I'm not sure how to feel. Just when I was starting to feel like it's time to stop guarding my feelings and emotions so closely, and to start letting people in...
some screwed up asshole decides to do something that makes me want to be even more guarded and closed. I feel foolish and naive for trusting a complete stranger. I begin to fantasize about all the nasty things I could have done to him. I imagine tripping him, holding him down against the pavement, kicking him in the ribs. In my mind I play out beating his head against the stone until it bleeds into the cracks.

I feel a little frightened afterwards, and a little worried about my personal security. But nobody got hurt, and I didn't get robbed. I stood my ground, stood up for myself and my personal rights, and I did it without any need for violence.

There seems to be a misconception that pacifists are weaklings and cowards. I disagree. Our strenght is in our willpower, our convictions, our clarity of mind.

But I still worry, if that first punch had made contact, what would I have done? Could I have held my composure? And what if this happens again? And will I be as lucky a second time?

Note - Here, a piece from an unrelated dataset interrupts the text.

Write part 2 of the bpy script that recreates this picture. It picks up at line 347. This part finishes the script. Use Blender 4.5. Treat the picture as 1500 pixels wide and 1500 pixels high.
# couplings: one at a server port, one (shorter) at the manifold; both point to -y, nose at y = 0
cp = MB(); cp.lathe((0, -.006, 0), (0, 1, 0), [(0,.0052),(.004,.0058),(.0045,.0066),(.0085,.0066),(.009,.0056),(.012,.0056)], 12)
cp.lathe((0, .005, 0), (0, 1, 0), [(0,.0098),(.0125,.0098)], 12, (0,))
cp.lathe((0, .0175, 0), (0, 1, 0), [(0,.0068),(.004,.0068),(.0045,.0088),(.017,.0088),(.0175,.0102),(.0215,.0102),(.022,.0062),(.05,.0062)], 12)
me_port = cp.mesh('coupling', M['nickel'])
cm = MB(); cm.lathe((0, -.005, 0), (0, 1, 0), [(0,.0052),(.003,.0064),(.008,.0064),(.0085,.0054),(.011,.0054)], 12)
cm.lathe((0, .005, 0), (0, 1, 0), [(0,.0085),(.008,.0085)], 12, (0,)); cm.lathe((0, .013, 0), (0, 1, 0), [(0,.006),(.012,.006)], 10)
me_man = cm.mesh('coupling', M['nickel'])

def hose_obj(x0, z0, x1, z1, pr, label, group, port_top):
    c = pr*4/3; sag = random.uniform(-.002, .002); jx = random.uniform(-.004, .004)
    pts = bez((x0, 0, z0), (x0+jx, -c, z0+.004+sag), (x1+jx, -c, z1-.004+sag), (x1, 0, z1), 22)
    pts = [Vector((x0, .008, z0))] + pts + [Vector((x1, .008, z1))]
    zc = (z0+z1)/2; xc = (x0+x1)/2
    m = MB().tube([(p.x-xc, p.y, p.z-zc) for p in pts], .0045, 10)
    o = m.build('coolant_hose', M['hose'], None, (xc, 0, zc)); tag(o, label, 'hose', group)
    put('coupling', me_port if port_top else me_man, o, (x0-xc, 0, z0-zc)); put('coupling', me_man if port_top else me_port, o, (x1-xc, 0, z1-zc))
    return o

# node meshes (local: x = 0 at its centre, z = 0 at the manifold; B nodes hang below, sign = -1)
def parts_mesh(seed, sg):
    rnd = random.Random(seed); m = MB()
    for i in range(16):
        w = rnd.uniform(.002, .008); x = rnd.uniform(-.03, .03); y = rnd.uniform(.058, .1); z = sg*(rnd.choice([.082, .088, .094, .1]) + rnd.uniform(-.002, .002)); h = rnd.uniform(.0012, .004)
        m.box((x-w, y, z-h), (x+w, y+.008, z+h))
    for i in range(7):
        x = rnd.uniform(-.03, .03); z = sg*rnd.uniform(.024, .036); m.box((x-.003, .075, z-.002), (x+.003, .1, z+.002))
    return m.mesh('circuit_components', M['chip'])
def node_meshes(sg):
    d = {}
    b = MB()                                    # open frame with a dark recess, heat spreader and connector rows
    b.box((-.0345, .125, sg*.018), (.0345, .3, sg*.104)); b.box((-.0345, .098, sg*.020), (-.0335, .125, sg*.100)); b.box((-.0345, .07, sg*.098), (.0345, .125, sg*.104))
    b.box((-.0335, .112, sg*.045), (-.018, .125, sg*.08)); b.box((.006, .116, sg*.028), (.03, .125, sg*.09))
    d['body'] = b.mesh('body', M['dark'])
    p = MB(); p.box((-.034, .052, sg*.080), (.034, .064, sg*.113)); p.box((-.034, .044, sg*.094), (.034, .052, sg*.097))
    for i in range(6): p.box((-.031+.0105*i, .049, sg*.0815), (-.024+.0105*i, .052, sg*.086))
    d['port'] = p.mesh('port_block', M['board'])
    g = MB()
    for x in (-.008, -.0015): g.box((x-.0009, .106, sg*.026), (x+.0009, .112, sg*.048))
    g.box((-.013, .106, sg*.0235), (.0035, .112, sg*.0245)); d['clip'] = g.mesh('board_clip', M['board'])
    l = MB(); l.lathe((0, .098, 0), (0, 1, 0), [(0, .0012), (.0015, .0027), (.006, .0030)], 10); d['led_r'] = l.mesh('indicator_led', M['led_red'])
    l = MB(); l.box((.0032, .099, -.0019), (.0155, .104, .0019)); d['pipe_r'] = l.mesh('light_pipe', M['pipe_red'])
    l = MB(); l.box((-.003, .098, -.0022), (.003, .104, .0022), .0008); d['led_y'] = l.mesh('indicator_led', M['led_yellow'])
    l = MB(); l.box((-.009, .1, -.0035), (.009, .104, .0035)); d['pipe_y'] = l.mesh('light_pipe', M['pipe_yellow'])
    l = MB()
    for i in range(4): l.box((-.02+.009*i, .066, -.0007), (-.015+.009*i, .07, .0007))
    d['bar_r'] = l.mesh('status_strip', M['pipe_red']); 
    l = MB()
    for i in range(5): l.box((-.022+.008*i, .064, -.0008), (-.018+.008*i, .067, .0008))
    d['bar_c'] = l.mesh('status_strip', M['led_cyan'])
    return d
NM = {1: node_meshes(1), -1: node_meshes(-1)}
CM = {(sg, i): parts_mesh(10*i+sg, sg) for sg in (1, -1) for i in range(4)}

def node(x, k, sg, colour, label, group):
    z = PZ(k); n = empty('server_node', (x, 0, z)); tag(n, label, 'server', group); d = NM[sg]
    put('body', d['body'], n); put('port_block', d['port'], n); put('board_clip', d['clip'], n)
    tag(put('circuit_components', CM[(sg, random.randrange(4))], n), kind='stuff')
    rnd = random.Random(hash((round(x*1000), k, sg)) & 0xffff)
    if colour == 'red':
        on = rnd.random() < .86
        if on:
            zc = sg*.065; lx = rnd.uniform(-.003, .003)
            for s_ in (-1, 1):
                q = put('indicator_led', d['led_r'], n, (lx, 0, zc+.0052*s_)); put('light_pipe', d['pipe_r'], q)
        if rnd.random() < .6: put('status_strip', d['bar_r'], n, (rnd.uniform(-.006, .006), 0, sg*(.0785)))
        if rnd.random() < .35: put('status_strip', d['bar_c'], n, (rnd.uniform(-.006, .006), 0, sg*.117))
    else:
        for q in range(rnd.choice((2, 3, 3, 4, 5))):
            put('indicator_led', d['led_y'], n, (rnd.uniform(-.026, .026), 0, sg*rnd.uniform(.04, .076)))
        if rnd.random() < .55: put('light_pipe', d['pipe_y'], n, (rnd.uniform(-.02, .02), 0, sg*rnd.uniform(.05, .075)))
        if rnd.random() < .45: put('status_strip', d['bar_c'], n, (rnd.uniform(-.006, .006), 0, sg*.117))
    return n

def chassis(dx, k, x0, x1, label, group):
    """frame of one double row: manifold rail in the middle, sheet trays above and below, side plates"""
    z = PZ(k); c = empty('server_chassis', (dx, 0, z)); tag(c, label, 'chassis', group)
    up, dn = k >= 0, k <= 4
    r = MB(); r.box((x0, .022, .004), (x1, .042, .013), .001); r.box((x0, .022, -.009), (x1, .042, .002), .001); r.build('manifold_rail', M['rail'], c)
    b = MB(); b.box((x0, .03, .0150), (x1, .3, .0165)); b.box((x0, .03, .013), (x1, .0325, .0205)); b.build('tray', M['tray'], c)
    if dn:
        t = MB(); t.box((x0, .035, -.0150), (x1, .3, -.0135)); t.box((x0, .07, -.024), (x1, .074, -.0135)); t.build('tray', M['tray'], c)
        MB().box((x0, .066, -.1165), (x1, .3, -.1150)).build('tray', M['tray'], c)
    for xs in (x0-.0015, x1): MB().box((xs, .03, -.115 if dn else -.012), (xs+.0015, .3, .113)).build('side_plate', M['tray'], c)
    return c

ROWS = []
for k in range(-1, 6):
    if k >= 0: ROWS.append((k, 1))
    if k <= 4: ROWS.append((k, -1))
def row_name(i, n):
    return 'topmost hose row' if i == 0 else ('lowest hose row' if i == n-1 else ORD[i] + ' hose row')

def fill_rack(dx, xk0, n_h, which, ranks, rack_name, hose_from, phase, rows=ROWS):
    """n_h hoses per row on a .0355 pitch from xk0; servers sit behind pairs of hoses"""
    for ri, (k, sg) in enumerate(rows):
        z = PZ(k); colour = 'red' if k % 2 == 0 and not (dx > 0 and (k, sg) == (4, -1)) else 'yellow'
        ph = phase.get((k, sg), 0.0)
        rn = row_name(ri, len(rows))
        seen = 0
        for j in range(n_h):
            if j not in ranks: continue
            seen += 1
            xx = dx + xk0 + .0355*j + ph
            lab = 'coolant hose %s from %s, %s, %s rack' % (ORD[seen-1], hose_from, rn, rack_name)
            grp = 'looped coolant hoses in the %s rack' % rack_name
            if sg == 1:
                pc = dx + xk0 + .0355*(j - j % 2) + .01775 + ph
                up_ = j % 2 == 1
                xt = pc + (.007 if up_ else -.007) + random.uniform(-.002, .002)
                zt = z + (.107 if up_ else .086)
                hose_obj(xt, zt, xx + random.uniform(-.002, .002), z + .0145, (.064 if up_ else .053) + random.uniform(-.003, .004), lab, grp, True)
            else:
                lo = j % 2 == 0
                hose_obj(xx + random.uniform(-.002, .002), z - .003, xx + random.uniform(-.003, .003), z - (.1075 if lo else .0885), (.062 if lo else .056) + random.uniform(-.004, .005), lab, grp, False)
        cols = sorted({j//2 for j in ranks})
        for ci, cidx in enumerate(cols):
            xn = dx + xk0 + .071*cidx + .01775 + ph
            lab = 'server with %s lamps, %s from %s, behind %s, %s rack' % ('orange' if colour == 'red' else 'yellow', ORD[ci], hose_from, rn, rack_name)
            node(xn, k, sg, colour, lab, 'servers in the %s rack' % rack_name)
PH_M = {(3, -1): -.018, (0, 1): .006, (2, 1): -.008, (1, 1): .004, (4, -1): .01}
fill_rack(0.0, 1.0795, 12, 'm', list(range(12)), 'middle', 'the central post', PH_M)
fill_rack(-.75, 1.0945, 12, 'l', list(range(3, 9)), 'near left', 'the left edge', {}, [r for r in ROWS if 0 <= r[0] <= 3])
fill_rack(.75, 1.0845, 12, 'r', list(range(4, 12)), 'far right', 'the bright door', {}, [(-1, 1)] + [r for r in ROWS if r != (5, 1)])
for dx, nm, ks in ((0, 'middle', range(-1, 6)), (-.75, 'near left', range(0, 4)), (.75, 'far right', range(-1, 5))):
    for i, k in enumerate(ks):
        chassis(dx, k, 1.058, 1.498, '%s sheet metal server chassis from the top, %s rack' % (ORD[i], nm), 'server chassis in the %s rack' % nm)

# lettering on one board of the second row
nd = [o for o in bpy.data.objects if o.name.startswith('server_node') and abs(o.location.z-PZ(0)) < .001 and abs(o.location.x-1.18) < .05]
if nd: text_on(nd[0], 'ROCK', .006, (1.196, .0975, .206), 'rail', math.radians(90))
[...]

I'm still tackling with my feelings about this encounter. I'm not sure what to think or feel. But I do know this: If there's a next time, maybe I'll just let it go. It's just a CD, just a piece of plastic. I can always buy another one. A life and a soul are much harder to replace.


that perverted jerk said...

I think standing up for what's yours is important.

If the violence had escalated to the point where you probably couldn't defend yourself? Yeah, it's just a CD. But I think it's telling you asserted yourself to that little maggot. Pat yourself on the back! You got what was yours, and all you had to do was not back down.

"I begin to fantasize about all the nasty things I could have done to him. I imagine tripping him, holding him down against the pavement, kicking him in the ribs. In my mind I play out beating his head against the stone until it bleeds into the cracks."

I think that's normal. I've been in situations before that could have easily broken into fist fights, where I wanted it to break into a fist fight, but the rational mind manages to hold despite all that. It's weird how afterward a person can regret doing the right thing and wish they did the very violent and wrong thing, but that's how we vent our anger (It's pretty much what Jevon was doing THAT night, if you don't realize).

|:::lockan:::| said...

In reference to that night, yes you're probably right. But I wasn't there to hear the conversation, so I only know the parts I did hear. Besides, there's a difference between saying "I'd like to..." and "I'm going to...".

Lucia said...

you have been tagged:

I found your blog randomly using the Next Blog button. sorry if this is crazy spam. but I do check in every now and then to see what you write.

Anonymous said...

Next time a crazy whackjob like that takes a worthless trinket let him have it and walk away. You're lucky he didn't put a knife in your ribs or pop a cap in your ass. Don't think it can't happen.

|:::lockan:::| said...

/sarcasm on/
Gee. That had never crossed my mind, not once. Thanks for your invaluable advice.
/sarcasm off/

Sarah said...

The way you described his blood leaking into the cracks at the bus terminal totally reminded me of Fight Club. This has never happened to me, but I imagine if it did, I would react in much the same way. Or I'd go bat shit crazy and beat the hell out of the guy. Either way. Glad you're okay and I'm glad you got your cd back.

Random aside: want some good tunes? Check out KEXP's podcasts on iTunes - so fucking good.

Anonymous said...

You're welcome.

No need for sarcasm. In your piece, you say at the bottom that "maybe" you'll let it go next time.

Hence my advice. Do with it as you please.

|:::lockan:::| said...

My apologies then. I think I was grumpy the morning I replied.

Anonymous said...

No worries. Hope things are good for you. It's tough moving to another province by yourself. I did that too, once upon a time (to Alberta, from BC.